Activity in China's factory sector failed to improve in September as expected, and instead shrank for a seventh straight month to its weakest level in 6-1/2 years, the private survey showed.
The findings could add to fears that China's economy is cooling more sharply than earlier expected, though most analysts still believe a gradual albeit bumpy slowdown is more likely.
On Tuesday, the Asian Development Bank lowered its growth forecast for China to 6.8% for 2015.
Sentiment at Asia's biggest companies tumbled at a record pace in the third quarter on worries about China and the risks it poses to global growth, a Thomson Reuters/INSEAD survey showed.

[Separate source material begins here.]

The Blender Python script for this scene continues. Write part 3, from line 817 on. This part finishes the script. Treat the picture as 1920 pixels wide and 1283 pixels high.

Overnight on Wall Street, the Dow Jones industrial average fell 1.09%, the S&P 500 lost 1.23%, and the Nasdaq Composite fell 1.5% to 4,756.72.
Losses in equities prompted investors to plough funds into fixed-income assets. The benchmark two-year US Treasury yield fell to 0.68%, nearing a two-week low.
The spread between the 10-year bond and the 2-year bond has narrowed to 146 basis points from 176 basis points in early July, indicating markets were expecting sub-par economic growth.
Risk aversion was rife in currencies with the higher-yielding Australian dollar, down 0.9% at more than one-week lows.
The US dollar consolidated most of its overnight gains. It held firm at 96.275 against a basket of six currencies, after rising by 1%. The Japanese yen held firm against the dollar at 120.24 as investors shied away from adding risky bets.
US crude futures rose 0.5% to $46.16 per barrel, while Brent futures were 0.3% firmer at $48.74.
Copper extended losses and neared four-week lows after the China PMI report. Overnight it posted its biggest one-day drop in more than two months as fund and speculative selling pushed prices down. A 19-commodity Thomson Reuters/Core Commodity CRB Index held at two-week lows.
Broader risk aversion failed to lift demand for precious metals with both spot gold and silver nursing big overnight losses.